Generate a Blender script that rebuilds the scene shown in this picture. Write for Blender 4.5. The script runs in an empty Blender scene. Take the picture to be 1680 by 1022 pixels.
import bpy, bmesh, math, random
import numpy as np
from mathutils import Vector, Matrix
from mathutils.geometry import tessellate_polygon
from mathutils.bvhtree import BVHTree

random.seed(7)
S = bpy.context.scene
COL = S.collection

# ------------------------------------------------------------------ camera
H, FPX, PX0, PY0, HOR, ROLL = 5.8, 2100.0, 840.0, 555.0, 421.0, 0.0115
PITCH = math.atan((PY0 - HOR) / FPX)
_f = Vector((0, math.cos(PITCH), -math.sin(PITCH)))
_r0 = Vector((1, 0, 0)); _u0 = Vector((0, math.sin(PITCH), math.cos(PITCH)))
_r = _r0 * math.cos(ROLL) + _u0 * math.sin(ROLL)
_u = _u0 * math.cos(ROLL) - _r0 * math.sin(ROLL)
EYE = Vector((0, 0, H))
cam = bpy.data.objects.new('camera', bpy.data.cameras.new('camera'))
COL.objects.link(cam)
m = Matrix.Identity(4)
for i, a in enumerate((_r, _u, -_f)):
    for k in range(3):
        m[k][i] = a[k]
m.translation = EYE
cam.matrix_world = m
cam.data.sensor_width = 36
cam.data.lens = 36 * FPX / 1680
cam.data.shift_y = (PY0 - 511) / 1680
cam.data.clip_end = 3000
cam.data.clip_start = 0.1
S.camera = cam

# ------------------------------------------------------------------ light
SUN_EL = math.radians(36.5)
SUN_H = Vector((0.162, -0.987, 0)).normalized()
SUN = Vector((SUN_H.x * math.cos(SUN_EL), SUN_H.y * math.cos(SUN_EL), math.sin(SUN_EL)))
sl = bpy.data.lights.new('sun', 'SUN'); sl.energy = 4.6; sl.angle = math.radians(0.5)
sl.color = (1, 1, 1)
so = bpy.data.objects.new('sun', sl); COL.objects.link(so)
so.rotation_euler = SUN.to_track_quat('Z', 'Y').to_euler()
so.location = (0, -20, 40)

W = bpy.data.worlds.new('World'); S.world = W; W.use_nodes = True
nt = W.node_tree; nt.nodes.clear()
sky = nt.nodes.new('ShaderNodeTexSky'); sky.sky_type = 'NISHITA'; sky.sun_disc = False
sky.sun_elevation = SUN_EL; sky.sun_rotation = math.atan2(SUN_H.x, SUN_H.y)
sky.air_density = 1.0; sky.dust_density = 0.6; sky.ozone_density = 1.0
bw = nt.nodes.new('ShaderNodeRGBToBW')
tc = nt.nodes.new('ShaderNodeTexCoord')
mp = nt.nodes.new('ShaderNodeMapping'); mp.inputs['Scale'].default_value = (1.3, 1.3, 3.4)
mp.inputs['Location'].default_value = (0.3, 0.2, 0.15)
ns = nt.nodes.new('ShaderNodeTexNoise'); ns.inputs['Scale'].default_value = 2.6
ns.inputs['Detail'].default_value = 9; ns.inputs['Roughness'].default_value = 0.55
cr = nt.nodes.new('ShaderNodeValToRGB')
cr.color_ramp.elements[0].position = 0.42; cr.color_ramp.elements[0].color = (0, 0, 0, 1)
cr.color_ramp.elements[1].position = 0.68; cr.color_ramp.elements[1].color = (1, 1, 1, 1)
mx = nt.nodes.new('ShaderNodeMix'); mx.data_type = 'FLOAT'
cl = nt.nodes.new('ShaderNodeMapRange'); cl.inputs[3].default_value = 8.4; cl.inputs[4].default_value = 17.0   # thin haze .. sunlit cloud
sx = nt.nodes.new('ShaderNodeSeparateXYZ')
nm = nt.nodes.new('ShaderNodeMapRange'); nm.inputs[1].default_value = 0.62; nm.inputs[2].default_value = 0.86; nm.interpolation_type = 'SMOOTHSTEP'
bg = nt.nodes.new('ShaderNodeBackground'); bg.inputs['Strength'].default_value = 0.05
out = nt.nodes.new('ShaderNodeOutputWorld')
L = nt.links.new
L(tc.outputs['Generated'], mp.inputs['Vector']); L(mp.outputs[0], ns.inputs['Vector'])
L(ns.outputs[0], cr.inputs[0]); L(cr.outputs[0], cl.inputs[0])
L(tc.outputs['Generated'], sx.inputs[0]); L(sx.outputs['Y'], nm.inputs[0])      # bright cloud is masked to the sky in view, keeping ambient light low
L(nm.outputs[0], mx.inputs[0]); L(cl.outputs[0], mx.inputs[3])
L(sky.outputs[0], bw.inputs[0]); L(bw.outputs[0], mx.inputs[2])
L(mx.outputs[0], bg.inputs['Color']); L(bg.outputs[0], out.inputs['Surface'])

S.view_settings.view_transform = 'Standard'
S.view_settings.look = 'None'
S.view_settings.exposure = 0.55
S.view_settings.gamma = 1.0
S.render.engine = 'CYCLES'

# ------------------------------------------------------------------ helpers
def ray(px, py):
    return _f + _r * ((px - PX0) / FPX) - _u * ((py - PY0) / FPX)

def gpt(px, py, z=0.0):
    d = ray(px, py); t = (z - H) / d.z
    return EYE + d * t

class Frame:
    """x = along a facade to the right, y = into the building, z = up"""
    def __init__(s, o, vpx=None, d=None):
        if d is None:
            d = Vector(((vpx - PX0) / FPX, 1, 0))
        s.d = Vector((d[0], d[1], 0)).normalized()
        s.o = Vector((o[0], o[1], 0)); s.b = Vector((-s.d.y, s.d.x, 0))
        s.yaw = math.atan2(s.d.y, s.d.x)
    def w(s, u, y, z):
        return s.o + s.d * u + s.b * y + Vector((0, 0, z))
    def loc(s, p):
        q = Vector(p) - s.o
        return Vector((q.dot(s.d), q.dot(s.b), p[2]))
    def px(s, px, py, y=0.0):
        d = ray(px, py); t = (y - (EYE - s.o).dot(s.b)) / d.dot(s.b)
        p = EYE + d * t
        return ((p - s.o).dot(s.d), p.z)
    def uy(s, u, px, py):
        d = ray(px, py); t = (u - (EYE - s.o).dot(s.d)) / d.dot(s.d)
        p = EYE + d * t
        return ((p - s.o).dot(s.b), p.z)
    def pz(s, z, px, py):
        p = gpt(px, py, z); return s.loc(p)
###
## [Your goal]
Starting at the first line of the material above, reproduce each line exactly up to and including the line with "COL = S.collection".

## [Task answer]
Generate a Blender script that rebuilds the scene shown in this picture. Write for Blender 4.5. The script runs in an empty Blender scene. Take the picture to be 1680 by 1022 pixels.
import bpy, bmesh, math, random
import numpy as np
from mathutils import Vector, Matrix
from mathutils.geometry import tessellate_polygon
from mathutils.bvhtree import BVHTree

random.seed(7)
S = bpy.context.scene
COL = S.collection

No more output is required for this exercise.